LPA : Pourquoi cette relation est-elle aujourd’hui difficile ?
G.A. : Je pense qu’il y a des éléments structurels et d’autres conjoncturels. Il y a une forte augmentation du nombre d’avocats, et celle-ci n’est pas proportionnelle à celle des magistrats. Il y a une pression des dossiers pour les magistrats, qui ont pour objectif d’en traiter le plus possible. Cela amène parfois à réduire les relations directes entre ces deux professions. À cela s’ajoutent les individualités qui peuvent créer des tensions, comme partout. Mais je ne voudrais pas insister davantage sur ces dissensions, car ce serait leur donner trop de place. Il ne faut pas perdre de vue qu’il est dans l’intérêt du justiciable que le système fonctionne bien.

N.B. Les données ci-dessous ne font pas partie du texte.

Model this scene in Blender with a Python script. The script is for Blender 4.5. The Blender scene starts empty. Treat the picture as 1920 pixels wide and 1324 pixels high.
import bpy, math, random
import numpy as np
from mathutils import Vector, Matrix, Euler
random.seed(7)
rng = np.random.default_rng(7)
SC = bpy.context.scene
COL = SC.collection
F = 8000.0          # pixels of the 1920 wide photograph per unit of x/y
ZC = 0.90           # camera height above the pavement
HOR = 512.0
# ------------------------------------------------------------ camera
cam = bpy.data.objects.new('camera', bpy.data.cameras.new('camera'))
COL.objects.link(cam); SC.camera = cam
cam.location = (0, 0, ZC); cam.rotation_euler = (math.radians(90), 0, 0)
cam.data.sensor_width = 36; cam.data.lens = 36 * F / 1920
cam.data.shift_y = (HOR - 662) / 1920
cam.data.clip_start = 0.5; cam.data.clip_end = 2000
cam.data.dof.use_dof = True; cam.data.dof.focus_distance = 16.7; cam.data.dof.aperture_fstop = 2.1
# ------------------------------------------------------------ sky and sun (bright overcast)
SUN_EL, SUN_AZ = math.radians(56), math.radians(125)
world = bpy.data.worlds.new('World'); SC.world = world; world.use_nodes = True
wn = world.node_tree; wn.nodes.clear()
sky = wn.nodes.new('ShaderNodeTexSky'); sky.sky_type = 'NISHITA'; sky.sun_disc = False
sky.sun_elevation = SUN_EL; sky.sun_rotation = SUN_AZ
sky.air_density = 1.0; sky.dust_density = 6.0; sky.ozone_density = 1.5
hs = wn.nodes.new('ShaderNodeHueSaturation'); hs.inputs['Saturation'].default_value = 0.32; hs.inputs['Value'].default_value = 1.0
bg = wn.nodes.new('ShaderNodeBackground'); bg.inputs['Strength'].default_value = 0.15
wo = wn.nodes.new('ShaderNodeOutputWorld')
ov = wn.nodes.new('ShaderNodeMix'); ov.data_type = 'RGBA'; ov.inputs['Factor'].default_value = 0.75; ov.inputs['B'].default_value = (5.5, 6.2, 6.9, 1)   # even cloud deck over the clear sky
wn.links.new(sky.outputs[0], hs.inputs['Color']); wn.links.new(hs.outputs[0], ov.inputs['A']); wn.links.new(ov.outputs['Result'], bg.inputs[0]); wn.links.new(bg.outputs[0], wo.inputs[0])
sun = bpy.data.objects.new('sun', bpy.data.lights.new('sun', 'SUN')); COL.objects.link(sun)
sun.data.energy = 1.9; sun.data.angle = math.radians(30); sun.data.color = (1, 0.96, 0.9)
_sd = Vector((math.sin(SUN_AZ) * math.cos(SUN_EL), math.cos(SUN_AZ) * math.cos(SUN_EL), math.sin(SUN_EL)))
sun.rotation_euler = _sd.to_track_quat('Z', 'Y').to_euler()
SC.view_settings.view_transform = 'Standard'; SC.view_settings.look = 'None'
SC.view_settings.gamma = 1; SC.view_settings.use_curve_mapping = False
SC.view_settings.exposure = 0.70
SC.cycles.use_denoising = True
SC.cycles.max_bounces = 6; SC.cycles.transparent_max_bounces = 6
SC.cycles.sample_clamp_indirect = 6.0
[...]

LPA : Quels sont les défis auxquels doit faire face la justice ?
G.A. : Je participe au Conseil de l’Europe à un groupe d’experts qui travaille sur la qualité de la justice. Nous nous demandons comment améliorer l’accès des justiciables aux tribunaux, comment faire face aux défis de l’intelligence artificielle et de l’open data. Ces sujets vont prendre de l’importance dans les années à venir. J’ai participé à l’élaboration d’une charte européenne sur l’éthique en matière d’intelligence artificielle. Des outils se mettent en place sur le plan numérique pour faciliter l’accès des justiciables, avec notamment la mise en place de services d’accueil unique du justiciable. Il faut tendre vers cela. En ce qui concerne l’open data, c’est-à-dire la mise à disposition des décisions pour le public, la Cour de cassation fait un gros travail. Cela conduit à une réflexion sur la rédaction des décisions et la manière dont on les sélectionne. Quant aux legaltechs, elles viennent bousculer le métier d’avocat, comme elles ont bousculé l’exercice de la médecine. Avant, chaque professionnel avait sa zone géographique déterminée. Désormais, avec ce développement-là, on peut très bien envisager qu’une société implantée dans une ville intervienne sur l’ensemble du territoire. Les avocats vont devoir composer avec cela.